Antetokounmpo, finished with 31 points on 12-of-17 shooting, with 17 rebounds, eight assists, four turnovers and one block – in just 29 minutes. He worked his magic with former Bucks legend Oscar Robertson sitting near the home bench, and walked off at plus-27 in the blowout victory. The Bucks are now 26-3 at home; the Sixers, an alarming 9-20 on the road.

So this would have been a perfect time for Antetokounmpo to gloat. But the Greek Freak went high rather than low.

“Every NBA player should feel like he’s the best player,” Antetokounmpo said. “Who am I to tell him he’s not the best player in the world? Who are we to tell him he’s not the best player in the world? Everybody should feel that way.

“But at the end of the day, you’ve got to go on the court and – if you feel that way – you’ve got to show it.”

Zing. It was late, it was subtle. But there it was.

“I’ve got to be that guy,” Embiid said, after not being that guy.

The All-Star center’s worst stretch coincided with Antetokounmpo’s best. Embiid picked up his third and fourth fouls in the first 46 seconds of the third quarter and went to the bench for the next five-plus minutes. “The death knock,” Sixers coach Brett Brown called it, after his team’s fairly solid first half.

Antetokounmpo scored the Bucks’ first 11 points of the half, then assisted on four of Milwaukee’s next six field goals.

By the time Embiid checked back in, his team trailed by 15. By the start of the fourth, it was 93-73.

Antetokounmpo twice did a little shimmy after scoring that seemed to mock some of Embiid’s dance moves in other games.
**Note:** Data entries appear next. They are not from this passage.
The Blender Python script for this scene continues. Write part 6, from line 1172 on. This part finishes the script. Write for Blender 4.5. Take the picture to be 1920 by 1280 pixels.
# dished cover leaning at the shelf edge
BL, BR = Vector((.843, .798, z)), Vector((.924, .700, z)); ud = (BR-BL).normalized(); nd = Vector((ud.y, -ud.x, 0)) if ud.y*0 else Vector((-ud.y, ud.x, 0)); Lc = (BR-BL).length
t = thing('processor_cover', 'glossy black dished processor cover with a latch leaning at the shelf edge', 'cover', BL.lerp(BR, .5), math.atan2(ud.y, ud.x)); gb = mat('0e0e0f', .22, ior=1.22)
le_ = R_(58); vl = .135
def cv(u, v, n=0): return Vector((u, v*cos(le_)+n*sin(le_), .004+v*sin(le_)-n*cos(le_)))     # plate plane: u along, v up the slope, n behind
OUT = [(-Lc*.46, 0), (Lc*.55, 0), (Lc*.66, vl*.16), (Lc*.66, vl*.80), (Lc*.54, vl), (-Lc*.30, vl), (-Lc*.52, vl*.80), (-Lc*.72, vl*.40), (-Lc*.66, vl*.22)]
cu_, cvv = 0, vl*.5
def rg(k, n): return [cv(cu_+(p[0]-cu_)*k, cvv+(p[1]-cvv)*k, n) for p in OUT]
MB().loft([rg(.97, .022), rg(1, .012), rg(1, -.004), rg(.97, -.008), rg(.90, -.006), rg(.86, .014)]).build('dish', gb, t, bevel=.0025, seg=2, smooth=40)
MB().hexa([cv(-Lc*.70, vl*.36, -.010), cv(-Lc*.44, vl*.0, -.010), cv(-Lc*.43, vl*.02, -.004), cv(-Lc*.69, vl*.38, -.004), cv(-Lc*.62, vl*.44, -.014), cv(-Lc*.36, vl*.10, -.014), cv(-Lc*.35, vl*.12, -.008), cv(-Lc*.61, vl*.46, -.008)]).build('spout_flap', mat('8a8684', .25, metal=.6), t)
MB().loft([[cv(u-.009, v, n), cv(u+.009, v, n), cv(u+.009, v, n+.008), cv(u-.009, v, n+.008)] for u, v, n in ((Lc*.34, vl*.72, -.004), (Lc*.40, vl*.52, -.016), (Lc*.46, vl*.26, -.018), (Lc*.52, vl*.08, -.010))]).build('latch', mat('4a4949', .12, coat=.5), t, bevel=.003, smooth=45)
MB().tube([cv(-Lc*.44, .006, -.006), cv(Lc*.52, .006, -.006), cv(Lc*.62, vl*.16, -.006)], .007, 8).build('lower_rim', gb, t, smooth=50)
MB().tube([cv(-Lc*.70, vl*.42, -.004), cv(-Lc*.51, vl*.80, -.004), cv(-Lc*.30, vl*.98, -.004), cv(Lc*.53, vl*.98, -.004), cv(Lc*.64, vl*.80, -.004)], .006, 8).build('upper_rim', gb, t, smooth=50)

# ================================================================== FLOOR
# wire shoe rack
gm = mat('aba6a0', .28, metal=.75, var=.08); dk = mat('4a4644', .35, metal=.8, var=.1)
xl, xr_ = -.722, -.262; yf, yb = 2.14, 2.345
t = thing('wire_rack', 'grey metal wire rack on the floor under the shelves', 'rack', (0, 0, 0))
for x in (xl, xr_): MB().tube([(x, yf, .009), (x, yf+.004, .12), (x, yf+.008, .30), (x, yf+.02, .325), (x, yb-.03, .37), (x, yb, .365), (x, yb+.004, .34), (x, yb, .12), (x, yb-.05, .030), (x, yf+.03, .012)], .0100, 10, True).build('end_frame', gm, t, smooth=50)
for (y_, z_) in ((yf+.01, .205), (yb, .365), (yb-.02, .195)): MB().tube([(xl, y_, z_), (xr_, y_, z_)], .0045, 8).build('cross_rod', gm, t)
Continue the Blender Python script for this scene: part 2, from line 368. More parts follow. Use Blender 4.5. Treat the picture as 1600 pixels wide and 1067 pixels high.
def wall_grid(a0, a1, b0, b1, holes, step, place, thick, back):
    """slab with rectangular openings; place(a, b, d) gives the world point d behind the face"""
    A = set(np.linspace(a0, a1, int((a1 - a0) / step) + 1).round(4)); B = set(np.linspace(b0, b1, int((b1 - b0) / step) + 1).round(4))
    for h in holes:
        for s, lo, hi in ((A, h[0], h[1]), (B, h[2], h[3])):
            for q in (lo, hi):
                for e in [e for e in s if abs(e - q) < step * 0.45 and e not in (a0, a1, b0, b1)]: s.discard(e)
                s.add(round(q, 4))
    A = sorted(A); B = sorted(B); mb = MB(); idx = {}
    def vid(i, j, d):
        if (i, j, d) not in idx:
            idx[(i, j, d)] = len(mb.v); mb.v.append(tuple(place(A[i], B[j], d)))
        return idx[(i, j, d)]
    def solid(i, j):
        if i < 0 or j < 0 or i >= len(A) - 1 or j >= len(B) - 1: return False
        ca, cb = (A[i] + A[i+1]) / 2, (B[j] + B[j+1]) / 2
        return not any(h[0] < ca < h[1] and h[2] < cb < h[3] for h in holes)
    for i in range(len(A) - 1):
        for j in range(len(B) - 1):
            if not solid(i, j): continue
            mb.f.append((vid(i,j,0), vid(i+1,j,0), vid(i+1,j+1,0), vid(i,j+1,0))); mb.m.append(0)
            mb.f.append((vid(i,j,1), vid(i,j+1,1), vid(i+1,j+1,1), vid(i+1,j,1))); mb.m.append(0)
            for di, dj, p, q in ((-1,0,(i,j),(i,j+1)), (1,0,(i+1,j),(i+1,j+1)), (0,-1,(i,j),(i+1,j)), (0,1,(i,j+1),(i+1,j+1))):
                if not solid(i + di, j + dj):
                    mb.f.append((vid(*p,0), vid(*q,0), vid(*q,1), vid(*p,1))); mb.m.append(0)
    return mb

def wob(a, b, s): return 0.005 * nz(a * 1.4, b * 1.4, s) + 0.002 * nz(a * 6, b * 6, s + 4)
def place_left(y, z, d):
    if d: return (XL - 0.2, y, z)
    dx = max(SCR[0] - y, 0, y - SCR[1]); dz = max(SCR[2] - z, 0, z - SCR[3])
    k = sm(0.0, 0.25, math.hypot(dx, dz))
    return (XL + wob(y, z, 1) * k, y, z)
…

It easily could have been a statement, given the mileage Philadelphia got out of beating Milwaukee on Christmas at Wells Fargo Center (Antetokounmpo shot 8-for-27 with Embiid often defending him) and what Brown referred to as the “growing competitive history with those two.”

Antetokounmpo demurred on the shimmy stuff. “Who does that?” he said, thinking for a moment. “Steph [Curry] does that.”

Bottom line: If Embiid is indeed The Best Player in the World, maybe Antetokounmpo is simply extraterrestrial.